Output exactly, and only, the lines from the line containing "put(T, fs, u, v, pick_(pal, n), jit)" through the line containing "T = [(-Wt * .5, b", both included.
# Data shown start
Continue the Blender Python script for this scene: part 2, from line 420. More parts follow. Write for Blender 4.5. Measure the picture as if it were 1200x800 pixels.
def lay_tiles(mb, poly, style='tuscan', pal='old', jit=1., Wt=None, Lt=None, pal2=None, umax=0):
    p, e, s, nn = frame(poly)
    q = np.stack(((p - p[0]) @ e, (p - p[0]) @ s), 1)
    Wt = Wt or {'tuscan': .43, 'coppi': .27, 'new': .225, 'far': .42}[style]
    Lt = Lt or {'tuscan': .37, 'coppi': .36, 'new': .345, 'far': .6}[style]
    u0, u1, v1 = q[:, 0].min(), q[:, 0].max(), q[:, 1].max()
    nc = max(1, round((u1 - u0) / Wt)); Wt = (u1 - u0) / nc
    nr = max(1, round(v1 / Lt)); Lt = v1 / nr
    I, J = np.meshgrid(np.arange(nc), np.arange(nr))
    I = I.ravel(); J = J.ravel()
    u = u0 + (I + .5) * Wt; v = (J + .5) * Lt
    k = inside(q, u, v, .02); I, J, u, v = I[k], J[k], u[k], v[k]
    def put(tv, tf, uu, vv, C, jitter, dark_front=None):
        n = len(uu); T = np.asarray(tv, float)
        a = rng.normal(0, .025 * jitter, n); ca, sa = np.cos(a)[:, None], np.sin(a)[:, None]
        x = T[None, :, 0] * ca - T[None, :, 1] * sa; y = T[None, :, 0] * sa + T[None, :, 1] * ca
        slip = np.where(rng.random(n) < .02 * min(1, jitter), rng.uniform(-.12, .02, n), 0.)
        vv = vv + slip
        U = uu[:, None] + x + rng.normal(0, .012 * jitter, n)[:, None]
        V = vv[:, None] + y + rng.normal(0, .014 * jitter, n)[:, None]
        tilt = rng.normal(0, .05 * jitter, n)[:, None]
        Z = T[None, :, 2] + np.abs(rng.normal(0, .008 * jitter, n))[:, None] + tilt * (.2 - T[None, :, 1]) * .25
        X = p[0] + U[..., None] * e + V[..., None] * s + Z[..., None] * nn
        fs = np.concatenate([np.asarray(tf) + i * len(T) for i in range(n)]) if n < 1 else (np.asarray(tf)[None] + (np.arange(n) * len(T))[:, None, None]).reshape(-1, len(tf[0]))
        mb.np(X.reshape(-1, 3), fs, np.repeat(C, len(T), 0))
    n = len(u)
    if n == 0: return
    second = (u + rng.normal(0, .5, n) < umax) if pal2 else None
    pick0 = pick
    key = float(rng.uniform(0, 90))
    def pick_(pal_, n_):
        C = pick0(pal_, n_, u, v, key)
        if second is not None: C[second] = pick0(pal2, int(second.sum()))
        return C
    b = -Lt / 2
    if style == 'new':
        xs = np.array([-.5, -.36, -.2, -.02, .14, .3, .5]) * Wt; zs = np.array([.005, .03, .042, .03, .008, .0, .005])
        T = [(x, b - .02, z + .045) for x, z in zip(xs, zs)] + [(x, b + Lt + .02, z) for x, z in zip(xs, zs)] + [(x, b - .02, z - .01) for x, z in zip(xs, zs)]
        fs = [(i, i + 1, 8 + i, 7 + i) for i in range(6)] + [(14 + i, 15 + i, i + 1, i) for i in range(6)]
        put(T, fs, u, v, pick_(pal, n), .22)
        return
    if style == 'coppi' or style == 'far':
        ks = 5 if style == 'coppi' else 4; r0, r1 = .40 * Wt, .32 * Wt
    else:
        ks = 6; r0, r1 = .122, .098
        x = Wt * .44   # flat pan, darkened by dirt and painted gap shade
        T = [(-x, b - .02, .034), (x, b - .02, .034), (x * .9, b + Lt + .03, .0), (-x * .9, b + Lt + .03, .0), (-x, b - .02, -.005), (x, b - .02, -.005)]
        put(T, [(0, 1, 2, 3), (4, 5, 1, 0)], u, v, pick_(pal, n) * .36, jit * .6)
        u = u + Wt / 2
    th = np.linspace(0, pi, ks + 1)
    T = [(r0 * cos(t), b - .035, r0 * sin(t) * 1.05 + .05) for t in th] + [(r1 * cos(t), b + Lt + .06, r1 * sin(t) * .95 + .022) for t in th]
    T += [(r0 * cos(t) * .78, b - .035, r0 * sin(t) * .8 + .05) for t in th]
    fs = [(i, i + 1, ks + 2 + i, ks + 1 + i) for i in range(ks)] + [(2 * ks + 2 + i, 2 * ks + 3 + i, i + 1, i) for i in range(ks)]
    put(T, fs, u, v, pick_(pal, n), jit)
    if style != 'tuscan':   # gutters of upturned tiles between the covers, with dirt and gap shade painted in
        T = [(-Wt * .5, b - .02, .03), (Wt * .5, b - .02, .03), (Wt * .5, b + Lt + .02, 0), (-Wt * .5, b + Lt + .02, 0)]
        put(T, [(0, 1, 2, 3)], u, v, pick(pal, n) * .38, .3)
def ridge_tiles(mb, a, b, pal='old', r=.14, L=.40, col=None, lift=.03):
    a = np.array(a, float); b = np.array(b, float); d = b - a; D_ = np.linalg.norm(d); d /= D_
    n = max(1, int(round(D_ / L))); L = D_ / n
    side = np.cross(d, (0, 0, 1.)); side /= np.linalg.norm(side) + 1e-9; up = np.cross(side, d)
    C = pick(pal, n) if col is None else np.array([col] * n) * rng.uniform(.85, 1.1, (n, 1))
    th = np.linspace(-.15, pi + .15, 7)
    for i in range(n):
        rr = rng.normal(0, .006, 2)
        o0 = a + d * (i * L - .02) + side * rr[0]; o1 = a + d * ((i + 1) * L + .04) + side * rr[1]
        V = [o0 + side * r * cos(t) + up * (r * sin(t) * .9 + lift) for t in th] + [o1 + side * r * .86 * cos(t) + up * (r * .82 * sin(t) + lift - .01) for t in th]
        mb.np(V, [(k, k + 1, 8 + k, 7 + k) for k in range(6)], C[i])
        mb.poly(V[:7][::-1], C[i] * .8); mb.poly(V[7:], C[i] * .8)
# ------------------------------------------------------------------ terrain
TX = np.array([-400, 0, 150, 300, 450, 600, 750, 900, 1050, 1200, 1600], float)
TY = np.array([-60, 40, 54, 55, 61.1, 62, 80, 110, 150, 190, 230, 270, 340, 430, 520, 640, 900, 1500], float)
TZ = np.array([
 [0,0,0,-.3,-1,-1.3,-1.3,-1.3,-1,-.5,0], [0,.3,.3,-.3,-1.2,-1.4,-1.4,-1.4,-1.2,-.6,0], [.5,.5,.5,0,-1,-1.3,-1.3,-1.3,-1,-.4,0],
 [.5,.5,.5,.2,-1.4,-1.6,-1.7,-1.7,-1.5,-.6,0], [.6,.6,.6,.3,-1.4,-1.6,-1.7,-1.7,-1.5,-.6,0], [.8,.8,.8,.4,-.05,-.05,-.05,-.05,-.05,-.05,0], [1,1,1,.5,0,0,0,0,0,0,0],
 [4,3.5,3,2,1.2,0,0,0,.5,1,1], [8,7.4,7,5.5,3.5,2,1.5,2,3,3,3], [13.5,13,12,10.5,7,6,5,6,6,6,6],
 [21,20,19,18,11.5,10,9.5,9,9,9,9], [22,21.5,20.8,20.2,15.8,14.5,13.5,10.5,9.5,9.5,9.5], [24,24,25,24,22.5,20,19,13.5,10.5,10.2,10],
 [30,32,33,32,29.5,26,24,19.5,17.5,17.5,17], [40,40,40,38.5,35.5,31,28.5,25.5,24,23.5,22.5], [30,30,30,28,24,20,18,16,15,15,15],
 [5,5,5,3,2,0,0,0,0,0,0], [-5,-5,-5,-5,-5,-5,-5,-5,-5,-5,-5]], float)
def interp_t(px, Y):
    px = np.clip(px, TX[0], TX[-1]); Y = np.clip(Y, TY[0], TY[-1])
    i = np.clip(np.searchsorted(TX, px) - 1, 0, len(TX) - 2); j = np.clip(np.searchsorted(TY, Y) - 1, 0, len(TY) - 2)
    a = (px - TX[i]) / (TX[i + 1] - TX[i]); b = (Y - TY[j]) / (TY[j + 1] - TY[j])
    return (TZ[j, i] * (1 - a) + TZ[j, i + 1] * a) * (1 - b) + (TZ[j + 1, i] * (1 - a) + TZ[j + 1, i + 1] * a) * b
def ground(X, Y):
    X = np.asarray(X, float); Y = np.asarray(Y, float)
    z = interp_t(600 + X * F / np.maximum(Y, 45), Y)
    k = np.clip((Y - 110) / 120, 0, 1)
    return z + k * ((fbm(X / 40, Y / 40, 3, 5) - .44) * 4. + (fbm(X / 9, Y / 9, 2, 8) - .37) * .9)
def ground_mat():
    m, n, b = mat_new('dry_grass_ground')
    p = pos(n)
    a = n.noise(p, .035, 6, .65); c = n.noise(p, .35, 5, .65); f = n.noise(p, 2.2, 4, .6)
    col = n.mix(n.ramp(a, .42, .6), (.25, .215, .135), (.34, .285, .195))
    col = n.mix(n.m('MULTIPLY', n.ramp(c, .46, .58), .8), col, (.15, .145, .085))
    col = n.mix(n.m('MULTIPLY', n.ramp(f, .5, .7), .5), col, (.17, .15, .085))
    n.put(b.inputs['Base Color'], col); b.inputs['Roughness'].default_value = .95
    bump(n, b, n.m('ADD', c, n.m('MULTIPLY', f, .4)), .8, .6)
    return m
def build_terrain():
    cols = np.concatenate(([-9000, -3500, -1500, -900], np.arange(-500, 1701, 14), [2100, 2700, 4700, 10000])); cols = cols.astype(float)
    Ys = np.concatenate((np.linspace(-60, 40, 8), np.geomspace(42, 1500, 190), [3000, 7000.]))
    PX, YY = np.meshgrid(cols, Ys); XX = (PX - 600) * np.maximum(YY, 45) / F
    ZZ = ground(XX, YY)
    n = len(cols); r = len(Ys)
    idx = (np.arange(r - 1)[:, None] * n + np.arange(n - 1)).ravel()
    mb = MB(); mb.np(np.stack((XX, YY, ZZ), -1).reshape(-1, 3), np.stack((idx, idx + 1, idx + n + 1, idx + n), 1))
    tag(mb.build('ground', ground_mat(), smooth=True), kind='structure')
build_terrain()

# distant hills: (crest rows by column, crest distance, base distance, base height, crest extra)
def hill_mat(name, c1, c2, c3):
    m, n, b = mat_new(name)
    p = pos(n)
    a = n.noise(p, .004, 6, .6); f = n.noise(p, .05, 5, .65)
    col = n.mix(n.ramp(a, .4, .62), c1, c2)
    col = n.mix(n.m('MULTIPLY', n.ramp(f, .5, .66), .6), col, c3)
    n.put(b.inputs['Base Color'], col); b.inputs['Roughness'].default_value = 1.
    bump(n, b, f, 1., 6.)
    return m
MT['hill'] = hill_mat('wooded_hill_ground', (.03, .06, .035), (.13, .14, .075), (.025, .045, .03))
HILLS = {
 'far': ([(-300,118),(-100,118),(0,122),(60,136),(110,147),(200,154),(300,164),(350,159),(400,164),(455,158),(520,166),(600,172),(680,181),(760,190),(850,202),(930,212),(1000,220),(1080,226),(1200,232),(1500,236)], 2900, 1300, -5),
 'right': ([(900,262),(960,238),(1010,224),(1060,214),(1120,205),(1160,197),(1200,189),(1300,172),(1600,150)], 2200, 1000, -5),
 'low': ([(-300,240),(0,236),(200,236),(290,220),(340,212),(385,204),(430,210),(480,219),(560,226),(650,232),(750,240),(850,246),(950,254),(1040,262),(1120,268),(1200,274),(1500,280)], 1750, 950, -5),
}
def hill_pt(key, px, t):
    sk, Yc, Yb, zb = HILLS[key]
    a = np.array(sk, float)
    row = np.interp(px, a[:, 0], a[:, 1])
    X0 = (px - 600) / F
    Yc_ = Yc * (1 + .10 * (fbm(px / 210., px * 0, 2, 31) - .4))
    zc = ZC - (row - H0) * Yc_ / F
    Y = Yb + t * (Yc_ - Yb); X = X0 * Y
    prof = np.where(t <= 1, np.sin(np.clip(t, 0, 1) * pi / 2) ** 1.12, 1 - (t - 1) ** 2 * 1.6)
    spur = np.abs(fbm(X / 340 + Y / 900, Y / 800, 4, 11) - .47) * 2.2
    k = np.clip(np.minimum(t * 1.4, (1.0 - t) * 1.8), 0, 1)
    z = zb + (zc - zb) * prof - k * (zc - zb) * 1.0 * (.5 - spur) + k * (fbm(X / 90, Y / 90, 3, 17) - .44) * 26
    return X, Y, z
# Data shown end
* _Written response_:
    put(T, fs, u, v, pick_(pal, n), jit)
    if style != 'tuscan':   # gutters of upturned tiles between the covers, with dirt and gap shade painted in
        T = [(-Wt * .5, b - .02, .03), (Wt * .5, b - .02, .03), (Wt * .5, b + Lt + .02, 0), (-Wt * .5, b + Lt + .02, 0)]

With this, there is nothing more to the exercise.